UNIVERSITY PARK, Pa. — Nearly two decades ago, Penn State liberal arts alumnus Charles “Chuck” Dickerson III and his wife, Judie, established the Dickerson Family Endowment in the College of the Liberal Arts to promote research opportunities for students affiliated with the college’s Department of African American Studies, African Studies Program and/or Africana Research Center. With a new commitment through their future estate, the Dickersons will add $200,000 to that fund in hopes it will do even more for future generations of students.
“Chuck and Judie Dickerson are the products of African American resilience and success, and they are keenly aware of the struggles their parents and grandparents endured along the way,” said Clarence Lang, Susan Welch Dean of the College of the Liberal Arts. “Their profound desire to help students — and especially students of color — find opportunities to succeed is heartening and reassuring.
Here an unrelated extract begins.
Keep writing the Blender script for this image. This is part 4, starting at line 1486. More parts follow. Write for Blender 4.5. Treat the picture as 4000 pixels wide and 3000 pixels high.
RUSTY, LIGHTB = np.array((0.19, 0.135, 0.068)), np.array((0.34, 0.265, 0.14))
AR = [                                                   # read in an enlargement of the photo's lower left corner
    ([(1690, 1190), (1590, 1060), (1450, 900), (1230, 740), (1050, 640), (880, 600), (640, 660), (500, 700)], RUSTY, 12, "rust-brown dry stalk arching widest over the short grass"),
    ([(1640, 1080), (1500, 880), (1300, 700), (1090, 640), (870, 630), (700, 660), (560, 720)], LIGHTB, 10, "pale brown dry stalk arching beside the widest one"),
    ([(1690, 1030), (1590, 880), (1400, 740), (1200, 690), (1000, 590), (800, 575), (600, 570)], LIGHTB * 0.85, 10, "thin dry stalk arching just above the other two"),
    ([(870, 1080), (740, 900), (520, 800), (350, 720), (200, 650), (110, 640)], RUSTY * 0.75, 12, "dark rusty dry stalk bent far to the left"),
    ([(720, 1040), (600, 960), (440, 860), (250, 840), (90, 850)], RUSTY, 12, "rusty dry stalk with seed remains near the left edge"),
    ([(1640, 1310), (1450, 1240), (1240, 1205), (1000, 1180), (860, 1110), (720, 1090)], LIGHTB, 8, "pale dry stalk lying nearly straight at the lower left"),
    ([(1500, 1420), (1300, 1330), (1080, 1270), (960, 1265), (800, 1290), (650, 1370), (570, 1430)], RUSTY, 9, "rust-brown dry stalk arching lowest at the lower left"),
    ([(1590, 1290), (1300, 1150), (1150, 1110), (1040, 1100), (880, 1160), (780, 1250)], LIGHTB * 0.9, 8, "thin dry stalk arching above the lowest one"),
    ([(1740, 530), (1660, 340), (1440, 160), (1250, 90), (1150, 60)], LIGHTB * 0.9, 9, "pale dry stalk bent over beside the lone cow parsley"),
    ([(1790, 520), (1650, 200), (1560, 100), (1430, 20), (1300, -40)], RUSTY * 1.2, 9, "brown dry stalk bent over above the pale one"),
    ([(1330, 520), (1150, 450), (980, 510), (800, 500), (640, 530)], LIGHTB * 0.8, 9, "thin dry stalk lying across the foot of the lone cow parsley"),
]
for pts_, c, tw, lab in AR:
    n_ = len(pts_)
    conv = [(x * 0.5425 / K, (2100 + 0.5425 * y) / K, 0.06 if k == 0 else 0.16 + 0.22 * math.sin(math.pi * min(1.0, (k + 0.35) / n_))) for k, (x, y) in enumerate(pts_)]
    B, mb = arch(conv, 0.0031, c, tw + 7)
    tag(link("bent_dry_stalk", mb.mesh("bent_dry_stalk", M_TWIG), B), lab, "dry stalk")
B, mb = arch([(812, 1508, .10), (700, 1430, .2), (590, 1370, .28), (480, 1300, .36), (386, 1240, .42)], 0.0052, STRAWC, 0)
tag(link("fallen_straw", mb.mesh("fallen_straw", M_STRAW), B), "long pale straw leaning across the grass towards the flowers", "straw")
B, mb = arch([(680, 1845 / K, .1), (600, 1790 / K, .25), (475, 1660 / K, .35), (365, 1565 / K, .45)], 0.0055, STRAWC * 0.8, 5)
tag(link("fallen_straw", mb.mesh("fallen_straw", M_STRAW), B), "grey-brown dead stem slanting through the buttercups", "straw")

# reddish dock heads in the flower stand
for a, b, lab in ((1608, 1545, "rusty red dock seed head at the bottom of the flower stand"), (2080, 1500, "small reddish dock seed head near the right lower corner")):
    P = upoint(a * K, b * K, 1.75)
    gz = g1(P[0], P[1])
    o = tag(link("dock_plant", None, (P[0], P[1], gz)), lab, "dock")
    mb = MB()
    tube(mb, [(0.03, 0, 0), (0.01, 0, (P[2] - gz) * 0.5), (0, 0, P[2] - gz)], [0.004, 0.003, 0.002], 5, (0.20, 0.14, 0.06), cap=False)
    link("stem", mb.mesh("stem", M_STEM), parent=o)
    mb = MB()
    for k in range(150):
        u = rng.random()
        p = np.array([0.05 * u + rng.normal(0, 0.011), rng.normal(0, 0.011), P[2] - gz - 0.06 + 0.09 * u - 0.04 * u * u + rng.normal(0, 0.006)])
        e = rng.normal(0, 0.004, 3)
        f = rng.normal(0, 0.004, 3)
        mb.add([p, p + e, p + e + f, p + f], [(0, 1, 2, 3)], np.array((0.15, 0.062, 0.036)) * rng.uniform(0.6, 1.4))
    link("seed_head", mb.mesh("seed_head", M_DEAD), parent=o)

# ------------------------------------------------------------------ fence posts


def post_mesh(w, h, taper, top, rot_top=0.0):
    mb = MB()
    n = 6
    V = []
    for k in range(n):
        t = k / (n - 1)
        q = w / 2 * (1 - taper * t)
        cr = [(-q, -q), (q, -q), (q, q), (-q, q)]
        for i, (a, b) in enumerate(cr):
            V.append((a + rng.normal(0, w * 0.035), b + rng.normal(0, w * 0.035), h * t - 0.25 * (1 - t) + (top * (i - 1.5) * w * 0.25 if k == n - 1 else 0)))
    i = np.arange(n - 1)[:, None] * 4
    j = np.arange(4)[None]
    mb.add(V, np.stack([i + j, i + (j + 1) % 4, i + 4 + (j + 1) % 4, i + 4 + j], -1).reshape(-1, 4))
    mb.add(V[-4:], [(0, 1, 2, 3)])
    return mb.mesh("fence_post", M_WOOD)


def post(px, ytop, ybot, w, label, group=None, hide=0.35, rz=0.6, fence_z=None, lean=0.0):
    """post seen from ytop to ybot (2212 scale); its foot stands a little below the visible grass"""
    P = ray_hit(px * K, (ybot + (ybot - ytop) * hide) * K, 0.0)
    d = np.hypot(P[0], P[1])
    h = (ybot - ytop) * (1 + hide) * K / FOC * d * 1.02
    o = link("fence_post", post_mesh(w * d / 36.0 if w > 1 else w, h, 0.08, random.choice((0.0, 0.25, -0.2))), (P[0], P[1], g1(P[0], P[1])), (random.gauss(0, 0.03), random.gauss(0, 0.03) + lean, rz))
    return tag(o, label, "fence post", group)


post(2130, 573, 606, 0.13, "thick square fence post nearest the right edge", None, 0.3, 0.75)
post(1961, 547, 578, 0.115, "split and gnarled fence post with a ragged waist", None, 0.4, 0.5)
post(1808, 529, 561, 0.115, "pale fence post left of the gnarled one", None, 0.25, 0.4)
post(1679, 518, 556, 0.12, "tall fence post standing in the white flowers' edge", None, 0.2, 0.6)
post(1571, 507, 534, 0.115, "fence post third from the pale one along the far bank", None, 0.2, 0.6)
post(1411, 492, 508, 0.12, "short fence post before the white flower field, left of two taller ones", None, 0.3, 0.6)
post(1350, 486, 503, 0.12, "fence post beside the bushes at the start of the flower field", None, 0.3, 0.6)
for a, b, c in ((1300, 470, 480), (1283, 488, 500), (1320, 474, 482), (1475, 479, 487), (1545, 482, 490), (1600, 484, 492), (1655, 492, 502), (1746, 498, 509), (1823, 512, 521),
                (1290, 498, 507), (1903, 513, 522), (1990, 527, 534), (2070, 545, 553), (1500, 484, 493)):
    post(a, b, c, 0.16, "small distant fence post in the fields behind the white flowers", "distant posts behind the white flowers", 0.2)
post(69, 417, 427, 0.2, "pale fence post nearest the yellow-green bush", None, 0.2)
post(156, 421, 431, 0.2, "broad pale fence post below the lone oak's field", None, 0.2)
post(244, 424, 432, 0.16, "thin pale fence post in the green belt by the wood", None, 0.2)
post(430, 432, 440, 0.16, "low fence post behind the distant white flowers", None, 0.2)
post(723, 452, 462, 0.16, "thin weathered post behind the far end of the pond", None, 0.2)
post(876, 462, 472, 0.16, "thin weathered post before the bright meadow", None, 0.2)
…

I am deeply grateful to Chuck and Judie for their generosity and for believing in the important work we do to help all students reach their full potential.”
Raised in Nebraska and a self-proclaimed “dyed-in-the-wool Midwesterner,” Chuck attended the University of Nebraska like his parents before him. His father was the first Black student at the university to serve as captain of an athletic team. His mother graduated from Nebraska the same year that Chuck graduated from high school.
In 1961, in the midst of the Civil Rights Movement, however, Chuck said he grew “tired of the conservative nature and segregation of the school” and decided to go elsewhere. Penn State had what he was looking for: a Navy ROTC program, a good support structure through the Alpha Phi Alpha fraternity, the right academics, and “an openness to the kinds of things I wanted to do in the future,” he said.
After graduating from Penn State in 1963, Chuck served as a navigator and in communications and cryptology aboard the light cruiser USS Springfield, the flagship of the Sixth Fleet. He served on active duty for two years and in the reserves for another five before resigning his Navy commission in 1970.
“They wanted me to stay in, but I was married and already had my first child. It was time to move to other priorities,” Chuck said. He attended graduate school for two years but left before finishing his doctoral dissertation – “I was an impatient youngster and didn’t want to wait until my adviser returned from sabbatical,” he said – and instead took a job with AT&T, where he worked for more than 30 years before retiring as a division technical manager in 1997.
Chuck has been even busier in retirement. He started a company that assisted in the installation of an undersea internet cable from New York City to London. He also did some teaching at the County College of Morris in Randolph, New Jersey, where Judie was working, and later became an adjunct instructor at Fairleigh Dickinson University. Today, he and Judie volunteer for several nonprofit organizations and are active in the Episcopal Church.